INSTRUCTIONS TO FOLLOW → Leave out the pictures and transcribe everything else exactly.

==== DATASET EXCERPT

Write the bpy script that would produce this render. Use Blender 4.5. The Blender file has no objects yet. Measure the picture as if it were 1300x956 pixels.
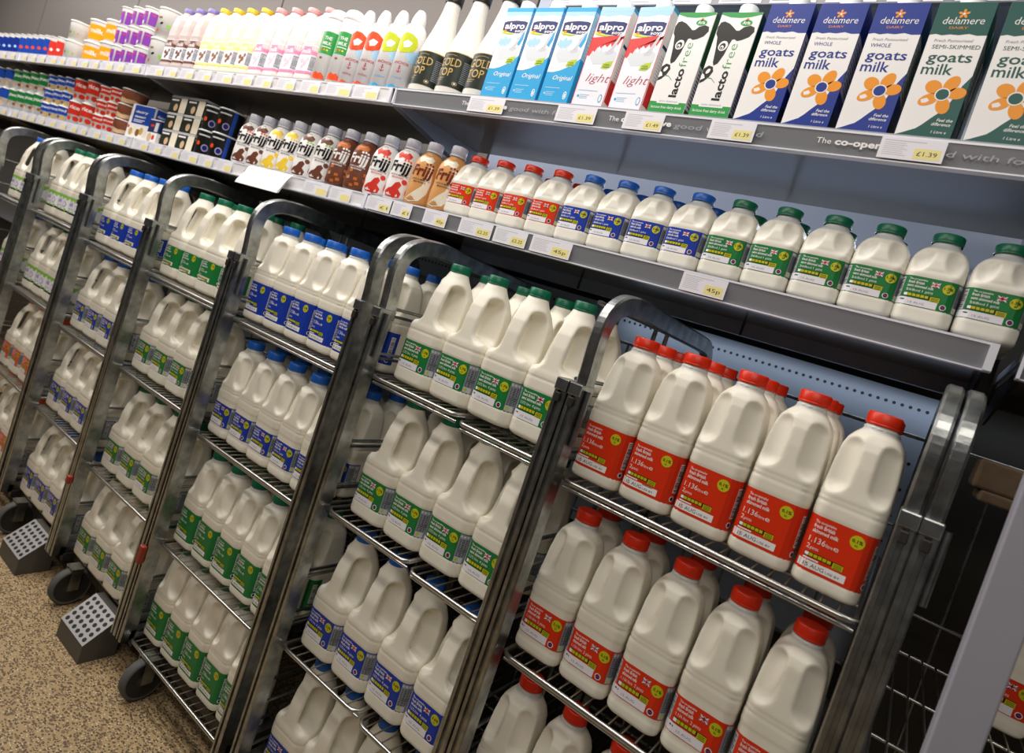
import bpy, bmesh, math, random
import numpy as np
from mathutils import Vector, Matrix
random.seed(7); np.random.seed(7)
SC = bpy.context.scene
COL = SC.collection
PI = math.pi
MM = 0.001

# ------------------------------------------------------------------ materials
MATS = {}
def mat(name, col=(.8,.8,.8), rough=.5, metal=0., spec=.5, coat=0., trans=0., emis=None, estr=0., bump=None, noise=None, ior=1.45, alpha=1.0):
    if name in MATS: return MATS[name]
    m = bpy.data.materials.new(name); m.use_nodes = True
    nt = m.node_tree; b = nt.nodes['Principled BSDF']
    b.inputs['Base Color'].default_value = (*col, 1)
    b.inputs['Roughness'].default_value = rough
    b.inputs['Metallic'].default_value = metal
    b.inputs['Specular IOR Level'].default_value = spec
    b.inputs['Coat Weight'].default_value = coat
    b.inputs['Transmission Weight'].default_value = trans
    b.inputs['IOR'].default_value = ior
    b.inputs['Alpha'].default_value = alpha
    if emis:
        b.inputs['Emission Color'].default_value = (*emis, 1); b.inputs['Emission Strength'].default_value = estr
    if noise:   # (scale, amount) slight colour wear
        tc = nt.nodes.new('ShaderNodeTexCoord'); nz = nt.nodes.new('ShaderNodeTexNoise')
        nz.inputs['Scale'].default_value = noise[0]; nz.inputs['Detail'].default_value = 5
        rp = nt.nodes.new('ShaderNodeValToRGB')
        a = noise[1]
        rp.color_ramp.elements[0].position = .3; rp.color_ramp.elements[1].position = .7
        rp.color_ramp.elements[0].color = (*[c*(1-a) for c in col], 1)
        rp.color_ramp.elements[1].color = (*[min(1, c*(1+a)) for c in col], 1)
        nt.links.new(tc.outputs['Object'], nz.inputs['Vector'])
        nt.links.new(nz.outputs['Fac'], rp.inputs['Fac']); nt.links.new(rp.outputs['Color'], b.inputs['Base Color'])
    if bump:    # (scale, strength)
        tc = nt.nodes.new('ShaderNodeTexCoord'); nz = nt.nodes.new('ShaderNodeTexNoise'); bp = nt.nodes.new('ShaderNodeBump')
        nz.inputs['Scale'].default_value = bump[0]; bp.inputs['Strength'].default_value = bump[1]; bp.inputs['Distance'].default_value = .002
        nt.links.new(tc.outputs['Object'], nz.inputs['Vector'])
        nt.links.new(nz.outputs['Fac'], bp.inputs['Height']); nt.links.new(bp.outputs['Normal'], b.inputs['Normal'])
    MATS[name] = m
    return m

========

RESULT →
Write the bpy script that would produce this render. Use Blender 4.5. The Blender file has no objects yet. Measure the picture as if it were 1300x956 pixels.
import bpy, bmesh, math, random
import numpy as np
from mathutils import Vector, Matrix
random.seed(7); np.random.seed(7)
SC = bpy.context.scene
COL = SC.collection
PI = math.pi
MM = 0.001

# ------------------------------------------------------------------ materials
MATS = {}
def mat(name, col=(.8,.8,.8), rough=.5, metal=0., spec=.5, coat=0., trans=0., emis=None, estr=0., bump=None, noise=None, ior=1.45, alpha=1.0):
    if name in MATS: return MATS[name]
    m = bpy.data.materials.new(name); m.use_nodes = True
    nt = m.node_tree; b = nt.nodes['Principled BSDF']
    b.inputs['Base Color'].default_value = (*col, 1)
    b.inputs['Roughness'].default_value = rough
    b.inputs['Metallic'].default_value = metal
    b.inputs['Specular IOR Level'].default_value = spec
    b.inputs['Coat Weight'].default_value = coat
    b.inputs['Transmission Weight'].default_value = trans
    b.inputs['IOR'].default_value = ior
    b.inputs['Alpha'].default_value = alpha
    if emis:
        b.inputs['Emission Color'].default_value = (*emis, 1); b.inputs['Emission Strength'].default_value = estr
    if noise:   # (scale, amount) slight colour wear
        tc = nt.nodes.new('ShaderNodeTexCoord'); nz = nt.nodes.new('ShaderNodeTexNoise')
        nz.inputs['Scale'].default_value = noise[0]; nz.inputs['Detail'].default_value = 5
        rp = nt.nodes.new('ShaderNodeValToRGB')
        a = noise[1]
        rp.color_ramp.elements[0].position = .3; rp.color_ramp.elements[1].position = .7
        rp.color_ramp.elements[0].color = (*[c*(1-a) for c in col], 1)
        rp.color_ramp.elements[1].color = (*[min(1, c*(1+a)) for c in col], 1)
        nt.links.new(tc.outputs['Object'], nz.inputs['Vector'])
        nt.links.new(nz.outputs['Fac'], rp.inputs['Fac']); nt.links.new(rp.outputs['Color'], b.inputs['Base Color'])
    if bump:    # (scale, strength)
        tc = nt.nodes.new('ShaderNodeTexCoord'); nz = nt.nodes.new('ShaderNodeTexNoise'); bp = nt.nodes.new('ShaderNodeBump')
        nz.inputs['Scale'].default_value = bump[0]; bp.inputs['Strength'].default_value = bump[1]; bp.inputs['Distance'].default_value = .002
        nt.links.new(tc.outputs['Object'], nz.inputs['Vector'])
        nt.links.new(nz.outputs['Fac'], bp.inputs['Height']); nt.links.new(bp.outputs['Normal'], b.inputs['Normal'])
    MATS[name] = m
    return m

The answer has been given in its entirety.